Merger parties will face substantial penalties for failing to notify the ACCC of a notifiable merger or for proceeding to complete a merger ahead of the ACCC's decision. The ACCC must seek such penalties in the Federal Court.

Any merger, contract, arrangement or understanding related to a merger, that is put into effect and which is not in accordance with the ACCC's determination, will be void.

The ACCC will retain its existing powers to apply for remedies in the Federal Court, including pecuniary penalties, divestiture of the shares or assets acquired, or an order that the transaction is void and that monies should be refunded to the vendor.

How will these reforms affect future transactions?

The reforms the Treasurer is proposing to the merger control regime are likely to have a number of significant impacts on merger parties in Australia.

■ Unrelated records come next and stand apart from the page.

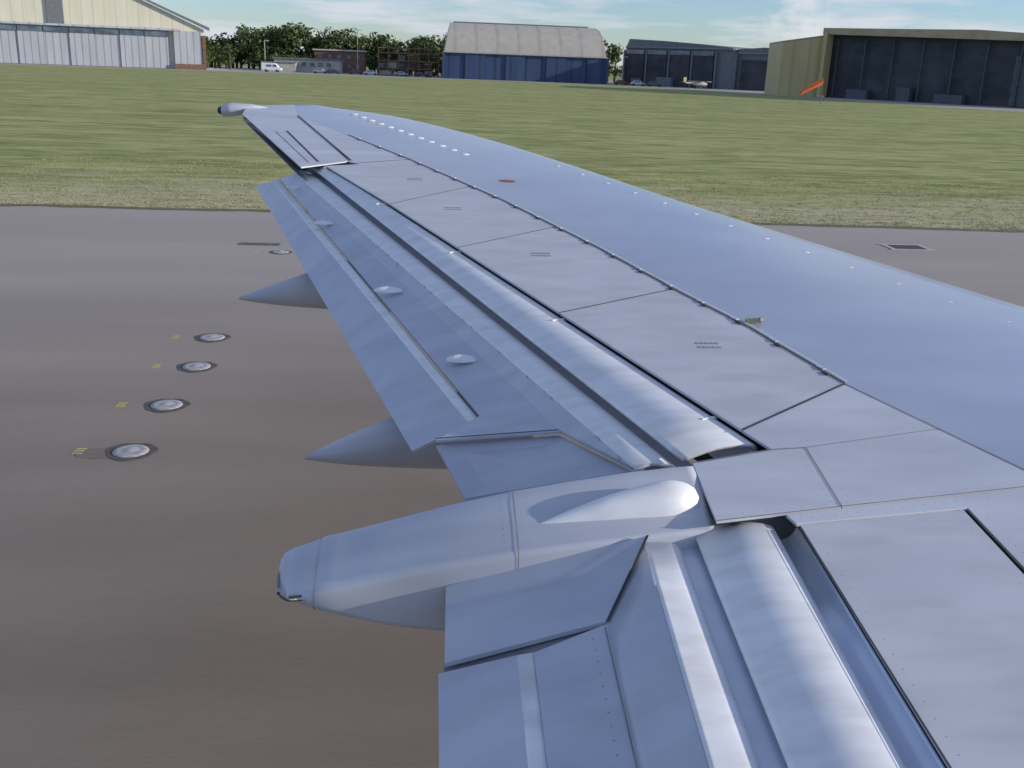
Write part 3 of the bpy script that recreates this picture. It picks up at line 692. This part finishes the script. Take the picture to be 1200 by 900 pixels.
# ------------------------------------------------------------ world, sun
wd=bpy.data.worlds.new('World'); scn.world=wd; wd.use_nodes=True
nt=wd.node_tree;N=nt.nodes;L=nt.links
bg=N['Background']; bg.inputs['Strength'].default_value=.145
sky=N.new('ShaderNodeTexSky'); sky.sky_type='NISHITA'; sky.sun_disc=False
EL=math.radians(13.5); AZ=math.radians(-11)
sky.sun_elevation=EL; sky.sun_rotation=math.pi/2-AZ; sky.air_density=1.0; sky.dust_density=.2; sky.ozone_density=3.0
tc=N.new('ShaderNodeTexCoord')
sp_=N.new('ShaderNodeSeparateXYZ'); L.new(tc.outputs['Generated'],sp_.inputs['Vector'])
def math_(op,a,b_=None):
    x=N.new('ShaderNodeMath'); x.operation=op
    for i,v in enumerate((a,b_)):
        if v is None: continue
        if isinstance(v,(int,float)): x.inputs[i].default_value=v
        else: L.new(v,x.inputs[i])
    return x.outputs[0]
tint=N.new('ShaderNodeMixRGB'); tint.blend_type='MULTIPLY'; tint.inputs['Fac'].default_value=1; tint.inputs['Color2'].default_value=(.84,.94,1.22,1)
L.new(sky.outputs['Color'],tint.inputs['Color1'])
den=math_('ADD',sp_.outputs['Z'],.10)
cx=math_('DIVIDE',sp_.outputs['X'],den); cy=math_('DIVIDE',sp_.outputs['Y'],den)
cb=N.new('ShaderNodeCombineXYZ'); L.new(cx,cb.inputs[0]); L.new(cy,cb.inputs[1])
no=N.new('ShaderNodeTexNoise'); no.inputs['Scale'].default_value=1.0; no.inputs['Detail'].default_value=9; no.inputs['Roughness'].default_value=.58; no.inputs['Distortion'].default_value=.3
L.new(cb.outputs[0],no.inputs['Vector'])
mr=N.new('ShaderNodeMapRange'); mr.inputs['From Min'].default_value=.45; mr.inputs['From Max'].default_value=.62; mr.inputs['To Max'].default_value=.85
L.new(no.outputs['Fac'],mr.inputs['Value'])
mx=N.new('ShaderNodeMixRGB'); mx.inputs['Color2'].default_value=(4.7,4.95,5.5,1)
L.new(mr.outputs['Result'],mx.inputs['Fac']); L.new(tint.outputs['Color'],mx.inputs['Color1'])
n2=N.new('ShaderNodeTexNoise'); n2.inputs['Scale'].default_value=42; n2.inputs['Detail'].default_value=8; n2.inputs['Roughness'].default_value=.6; L.new(tc.outputs['Generated'],n2.inputs['Vector'])
dv=N.new('ShaderNodeVectorMath'); dv.operation='DOT_PRODUCT'; dv.inputs[1].default_value=Vector((math.sin(math.radians(19.5)),math.cos(math.radians(19.5)),.052)).normalized()
L.new(tc.outputs['Generated'],dv.inputs[0])
mk=N.new('ShaderNodeMapRange'); mk.inputs['From Min'].default_value=.9985; mk.inputs['From Max'].default_value=1.0; mk.inputs['To Max'].default_value=.75; L.new(dv.outputs['Value'],mk.inputs['Value'])
sm=math_('ADD',mk.outputs['Result'],n2.outputs['Fac'])
m3=N.new('ShaderNodeMapRange'); m3.inputs['From Min'].default_value=.98; m3.inputs['From Max'].default_value=1.25; m3.inputs['To Max'].default_value=.7; L.new(sm,m3.inputs['Value'])
mx2=N.new('ShaderNodeMixRGB'); mx2.inputs['Color2'].default_value=(5.6,5.6,5.8,1)
L.new(m3.outputs['Result'],mx2.inputs['Fac']); L.new(mx.outputs['Color'],mx2.inputs['Color1'])
L.new(mx2.outputs['Color'],bg.inputs['Color'])
sv=Vector((math.cos(EL)*math.cos(AZ),math.cos(EL)*math.sin(AZ),math.sin(EL)))
ld=bpy.data.lights.new('sun','SUN'); ld.energy=4.9; ld.angle=math.radians(.53); ld.color=(1,.92,.80)
lo=bpy.data.objects.new('sun',ld); scn.collection.objects.link(lo); lo.rotation_euler=sv.to_track_quat('Z','Y').to_euler(); lo.location=(0,0,50)

# ------------------------------------------------------------ camera
psi=math.radians(5);th=math.atan(371.7/1177);r=math.atan(.038)
f=Vector((math.sin(psi)*math.cos(th),math.cos(psi)*math.cos(th),-math.sin(th)))
r0=Vector((math.cos(psi),-math.sin(psi),0));u0=r0.cross(f)
R_=r0*math.cos(r)+u0*math.sin(r);U_=u0*math.cos(r)-r0*math.sin(r)
cd=bpy.data.cameras.new('camera'); co=bpy.data.objects.new('camera',cd); scn.collection.objects.link(co)
M=Matrix((R_,U_,-f)).transposed().to_4x4(); M.translation=Vector((0,0,4.0)); co.matrix_world=M
cd.sensor_width=36; cd.lens=36*1177/1200; cd.clip_start=.05; cd.clip_end=12000
scn.camera=co
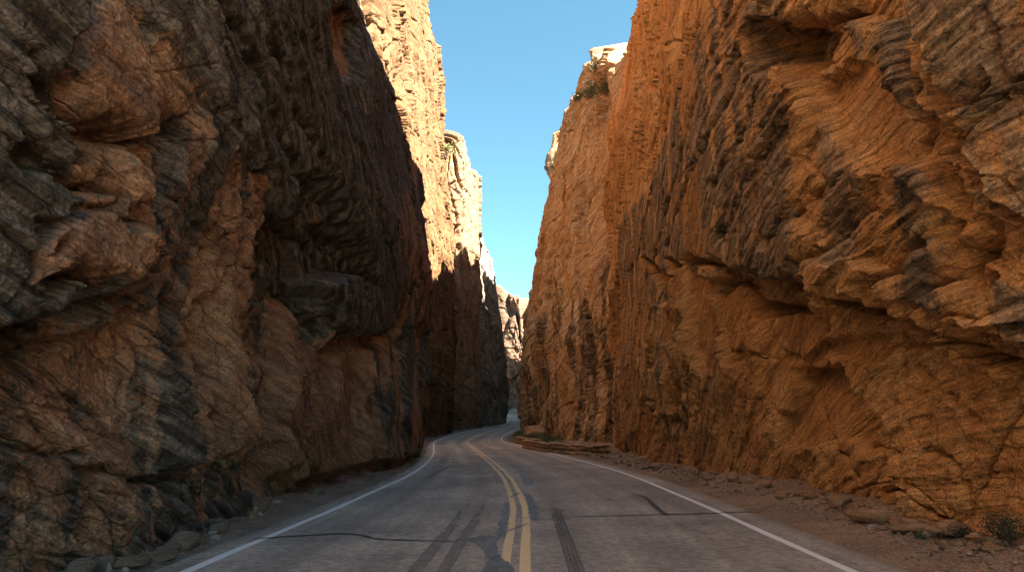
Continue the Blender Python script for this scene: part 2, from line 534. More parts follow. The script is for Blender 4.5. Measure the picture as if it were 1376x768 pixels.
        # broad bulges and upright ribs
        D += 0.7 * G('big', 0.35) * L * fbm(S / (6 * L), Z / (9 * L), 3, sd + 4)
        D += G('rib', 0.22) * L * ridged(S / (2.6 * L) + 0.4 * w1, Z / (9 * L), 2, sd + 7) * s.fa
        # slabs split along the beds and along a steep joint set
        jag = 0.07 * L * fbm(S / (0.5 * L), Z / (0.5 * L), 3, sd + 14)
        pa = bed + 0.22 * L * w2 + jag
        th = G('joint', 0.9) + (0.5 * sstep(11, 24, Yb) if g.get('vr') else 0)
        fr_ = sstep(11, 24, Yb) if g.get('vr') else 0
        pb = Z * np.cos(th) + S * np.sin(th) + 0.35 * L * w1 + jag
        alb = S * np.cos(th) - Z * np.sin(th)
        mA = np.clip(0.75 + 0.9 * fbm(S / (6 * L), Z / (4 * L), 2, sd + 15), 0.15, 1.3)
        mB = np.clip(0.60 + 1.2 * fbm(S / (5 * L) + 7, Z / (5 * L), 2, sd + 16), 0.0, 1.3)
        D += G('shA', 0.36) * (1 - 0.6 * fr_) * L * shingle(pa, S, 1.15 * L, 9.0 * L, sd + 17) * mA * np.clip(np.maximum(s.fa, s.sa * .7) - .1, .03, 1.1)
        D += G('shB', 0.34) * (1 + 0.3 * fr_) * L * shingle(pb, alb, 1.05 * L, G('lenB', 3.6) * L, sd + 18) * mB * s.fa
        D += G('shC', 0.10) * (1 - 0.75 * fr_) * L * shingle(pa + 0.05 * L * w1, S, 0.37 * L, 3.6 * L, sd + 19) * np.clip(s.sa, .3, 1.6) * near
        D += G('shD', 0.085) * L * shingle(pb, alb, 0.29 * L, 1.6 * L, sd + 13) * mB * s.fa
        # blocks broken along joints
        sx = S + 0.55 * L * w1; bz = bed + 0.45 * L * w2
        reg = np.clip(0.65 + 1.1 * fbm(S / (4 * L) + 9, Z / (4 * L), 2, sd + 12), 0.15, 1.4)
        fz = G('fz', 1.0); up = G('upright', 0)
        reg = np.clip(0.65 + 1.1 * fbm(S / (4 * L) + 9, Z / (4 * L), 2, sd + 12), 0.15, 1.4)
        if up:
            ua, ub = Z + 0.25 * S, S - 0.1 * Z
        else:
            cph = np.cos(phi)[:, None]; sph = np.sin(phi)[:, None]
            ua, ub = S * cph - Z * sph, bed
        ua = ua + 0.25 * L * w1 + jag; ub = ub + 0.20 * L * w2 + jag
        D += G('f1', 0.45) * L * scoop(ua / (3.2 * L * fz), ub / (1.7 * L), sd + 20) * np.clip(s.fa, .1, 1)
        D += G('f2', 0.20) * L * scoop(ua / (1.25 * L * fz), ub / (0.68 * L), sd + 21) * s.fa * reg
        D += G('f3', 0.075) * L * scoop(ua / (0.46 * L * fz), ub / (0.26 * L), sd + 22) * np.clip(s.fa, .15, 1) * (0.4 + 0.6 * reg)
        D += G('f4', 0.028) * L * scoop(ua / (0.17 * L * fz), ub / (0.10 * L), sd + 23) * np.clip(s.fa, .3, 1)
        # beds: each stands out or sits back by its own amount
        lam = np.clip(0.55 + 1.3 * fbm(S / (5 * L) + 3, Z / (3 * L), 2, sd + 30), 0.1, 1.5) * s.sa * near
        for th, am, k in ((0.62, 0.085, 0), (0.21, 0.050, 1), (0.075, 0.026, 2)):
            th *= L
            q = (bed + 0.06 * L * w2) / th; i = np.floor(q); fr = q - i
            r0 = pnoise(S / (5.5 * L) + i * 7.31, i * 3.77 + 0.5, sd + 31 + k)
            r1 = pnoise(S / (5.5 * L) + (i + 1) * 7.31, (i + 1) * 3.77 + 0.5, sd + 31 + k)
            D += G('st', 0.6) * am * L * (r0 + (r1 - r0) * sstep(0.78, 1.0, fr) - 0.35 * np.exp(-((fr - 0.9) / 0.1) ** 2)) * lam * 1.5
        D += G('lin', 0.030) * L * ridged(S / (2.8 * L) + 0.2 * w1, bed / (0.17 * L), 3, sd + 35) * (0.3 + lam)
        D += G('sweep', 0.0) * L * ridged(S / (6 * L) + 0.3 * w2, (bed + 0.10 * w1) / (0.62 * L), 3, sd + 33) * (s.sa - 0.3)
        vr = G('vr', 0.0) * sstep(12, 22, Yb)
        D += vr * L * (0.20 * ridged((S + 0.3 * w1) / (1.3 * L) + 0.12 * Z, Z / (6 * L), 3, sd + 37) + 0.10 * fbm(S / (0.4 * L), Z / (2.6 * L), 3, sd + 38))
        D += 0.020 * L * ridged(S / (0.30 * L), Z / (0.26 * L), 3, sd + 36)
        D += 0.014 * L * ridged(S / (0.085 * L), Z / (0.07 * L), 2, sd + 39)
        # open cracks
        if up:
            for k_, (wd, dp) in enumerate(((2.6, .55), (1.1, .22))):
                q = np.abs(pnoise((S + 0.25 * w1 * L + 0.12 * Z) / (wd * L), Z / (wd * 7 * L), sd + 63 + k_))
                D -= dp * L * np.exp(-(q / 0.035) ** 2)
        cw = S + 0.8 * bed + 0.5 * L * w1
        _f, e = facets(cw / (3.2 * L), (bed - 0.3 * S + 0.4 * L * w2) / (2.3 * L), sd + 61)
        D -= G('crk', 0.32) * L * np.exp(-(e / 0.022) ** 2) * (0.08 + 0.92 * np.clip(s.fa, 0, 1))
        _f, e = facets((S - 0.5 * bed + 0.3 * L * w2) / (1.2 * L), (bed + 0.2 * L * w1) / (0.9 * L), sd + 62)
        D -= 0.13 * L * np.exp(-(e / 0.03) ** 2) * mB * np.clip(s.fa, 0.05, 1)
        # pockets
        f1, f2, dx, dy, a, b_, c_ = voro(sx / (0.9 * L), Z / (0.8 * L), sd + 60)
        D -= np.where(a > 0.80, 0.20 * L * sstep(0.34, 0.12, f1 + 0.1 * w1), 0) * G('pock', 1.0) * np.clip(s.fa, 0, 1)
        lean = np.stack([np.interp(Z[i], s.zk, s.lean[i]) for i in range(s.nu)])
        O = D + lean
        X = s.P[:, None, 0] + s.Nn[:, None, 0] * O
        Y = s.P[:, None, 1] + s.Nn[:, None, 1] * O
        V = np.stack([X, Y, Z], 2)
        # the flat top and the back
        (xs, ya, yb, slope) = s.spine
        tgt = np.stack([np.full(s.nu, float(xs)), np.clip(s.P[:, 1], ya, yb)], 1)
        fr = (np.arange(1, s.top_rows + 1) / s.top_rows) ** 1.8
        r = V[:, -1, :]
        TX = r[:, None, 0] + (tgt[:, None, 0] - r[:, None, 0]) * fr[None]
        TY = r[:, None, 1] + (tgt[:, None, 1] - r[:, None, 1]) * fr[None]
        dist = np.hypot(TX - r[:, None, 0], TY - r[:, None, 1])
        TZ = r[:, None, 2] + slope * dist + 0.5 * L * fbm(TX / (3 * L), TY / (3 * L), 4, sd + 80) * np.clip(dist / (2 * L), 0, 1) + 0.3 * L * np.sqrt(np.clip(dist / L, 0, 1))
        V = np.concatenate([V, np.stack([TX, TY, TZ], 2), np.stack([tgt[:, 0], tgt[:, 1], np.full(s.nu, -1.0)], 1)[:, None, :]], 1)
        nv = V.shape[1]
        q = grid_quads(s.nu, nv)
        if s.side < 0: q = q[:, ::-1]
        me = mesh_np(name, V.reshape(-1, 3), q)
        def ext(A, v=None):
            B = np.repeat(A[:, -1:], nv - s.nv, 1) if v is None else np.full((s.nu, nv - s.nv), v)
            return np.concatenate([A, B], 1)
        pt = ext(s.pat + 0.25 * np.clip(D, -0.8, 0.8) * G('pd', 0.5) / L); pt[:, s.nv:] += .4
        attr(me, 'patina', pt)
        attr(me, 'bed', ext(bed + 0.25 * D)); attr(me, 'along', ext(S + 0.8 * D)); attr(me, 'pale', ext(s.pale))
        o = link(name, me, mat)
        s.V = V
        return o

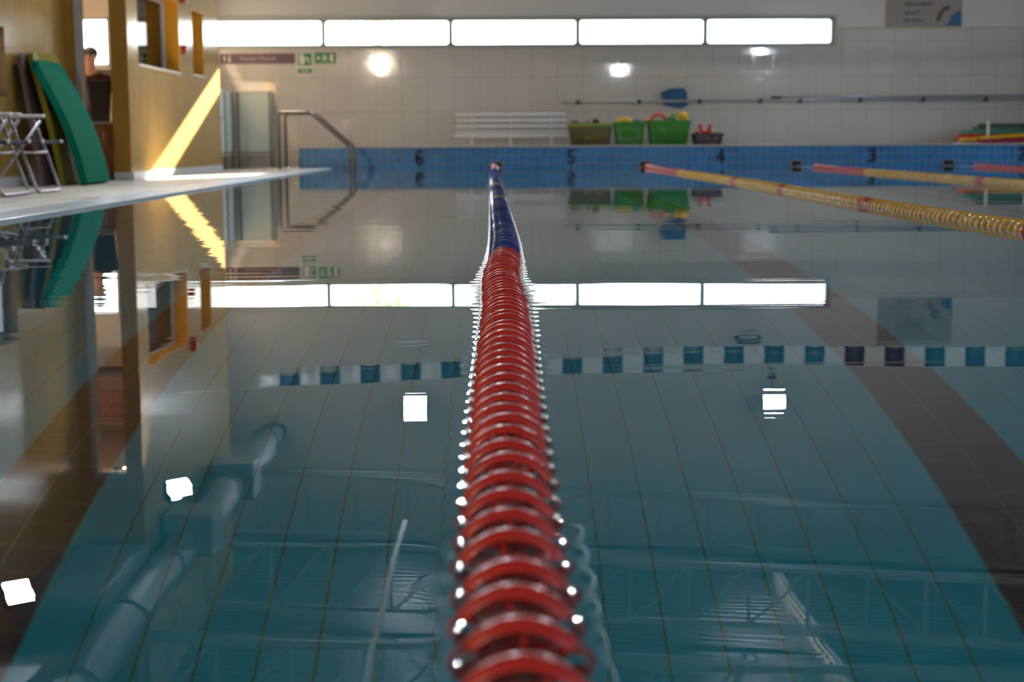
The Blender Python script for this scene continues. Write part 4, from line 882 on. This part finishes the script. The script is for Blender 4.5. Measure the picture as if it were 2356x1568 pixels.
for x in (-.58, .18): MB().box((x - .02, -.13, 0), (x + .02, .20, .84)).build('leg', M_black, t)
t = thing('desk_monitor', 'black monitor on the desk beside the person', 'monitor', (-5.43, 20.16, .842)); MB().box((-.16, -.012, .06), (.10, .012, .30), bev=.006).build('screen', M_black, t); MB().box((-.09, -.06, .0), (.03, .06, .012)).build('stand', M_black, t); MB().box((-.04, -.01, .01), (-.02, .01, .08)).build('neck', M_black, t)

# ------------------------------------------------------------------ outside the windows
mb = MB(); mb.box((-80, YF + .3, -.5), (80, 120, -.3)); o = struct('ground_outside', mb, M('pale_ground', (.42, .38, .32), .9))
mb = MB(); mb.box((.1, 46, -.3), (9.195, 52, 9.5)); o = mb.build('outdoor_block', M('sun_block_white', (.85, .84, .80), .9)); props(o, 'added white sun-blocking mass outside, filling the middle far window panes', 'building')  # white block added outside to keep the sun off the ropes
mb = MB(); mb.box((9.2, 46, -.3), (22, 52, 9)); o = mb.build('outdoor_block', M('pale_render', (.42, .45, .50), .9)); props(o, 'pale building seen dimly through the rightmost window pane', 'building')
def tree(x, y, r, z, label, seedk):
    random.seed(seedk); t = thing('garden_tree', label, 'tree', (x, y, -.3), 'trees outside the window'); MB().tube([(0, 0, 0), (.1, 0, z * .6), (0, .1, z)], [.16, .12, .08], 8).build('trunk', M('bark', (.5, .46, .40), .9), t)
    mb = MB()
    for k in range(420):
        a, b_, q = random.uniform(0, 2 * PI), math.acos(random.uniform(-1, 1)), r * random.uniform(.4, 1) ; c = Vector((q * math.sin(b_) * math.cos(a), q * math.sin(b_) * math.sin(a), z + q * .7 * math.cos(b_)))
        d1 = Vector((random.uniform(-1, 1), random.uniform(-1, 1), random.uniform(-1, 1))).normalized() * .22; d2 = d1.cross(Vector((random.random(), random.random(), 1))).normalized() * .12
        mb.add([c - d1, c + d2, c + d1, c - d2], [(0, 1, 2, 3)])
    mb.build('crown', M('leaf_green', (.42, .58, .38), .6), t)
tree(-3.3, 42, 1.1, 4.7, 'green garden tree outside, seen in the second far window pane', 3)
tree(-12.5, 34, 1.6, 3.6, 'green garden tree outside the office windows', 4)
random.seed(9)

  • More deals are likely to be caught: although Treasury is still to consult on appropriate thresholds, the introduction of financial and market share thresholds is likely to see an increase in the number of deals caught under a mandatory merger regime. Given the ACCC's focus on 'creeping' acquisitions, companies should carefully consider their M&A activity in the period leading up to implementation of the new regime (as the ACCC will likely be taking all deals within the preceding three years into account when considering a merger under the new regime).
  • Increase in resources required: requirements that merger parties submit specified information and documentation upfront (ie at the same time the merger filing is lodged) will likely mean a longer lead time on lodging merger filings (as parties will need to collate the required information / documents), an increase in legal costs and additional time / resources being diverted away from the business to the ACCC process.
  • Initial uncertainty: due to the substantial changes to the current regime, there is likely to be a significant amount of regulatory and business uncertainty when the new regime is adopted. In particular, thresholds need to be sensible and clear to avoid confusion around notification obligations. Given the subjective complexities around market definition, however, there is likely to be ongoing uncertainty around market share metrics (and whether mandatory notification is required).  
  • Increased gun-jumping risks: mergers will not be able to be completed until the ACCC has approved a proposed transaction (conditionally or unconditionally). This means businesses will need to be more careful about gun-jumping risks, which may result in penalties being imposed on merger parties.
  • Limited appeal rights: the proposed reforms allow for only a limited merits review by the Tribunal of the ACCC's decision. This means parties cannot, except in very limited circumstances, introduce new evidence in a Tribunal process. Limiting the abilities of merging parties to introduce new evidence has the potential to negatively impact merger parties' ability for a fair consideration of the transaction, particularly in circumstances where issues become a focus at a late stage.

What's next?

The Federal Government will release further consultation papers during the course of 2024 and 2025 seeking public input on appropriate merger notification thresholds, merger review timelines, filing fees, procedural safeguards and penalties. You may wish to comment on these proposals and the impact they may have on your business.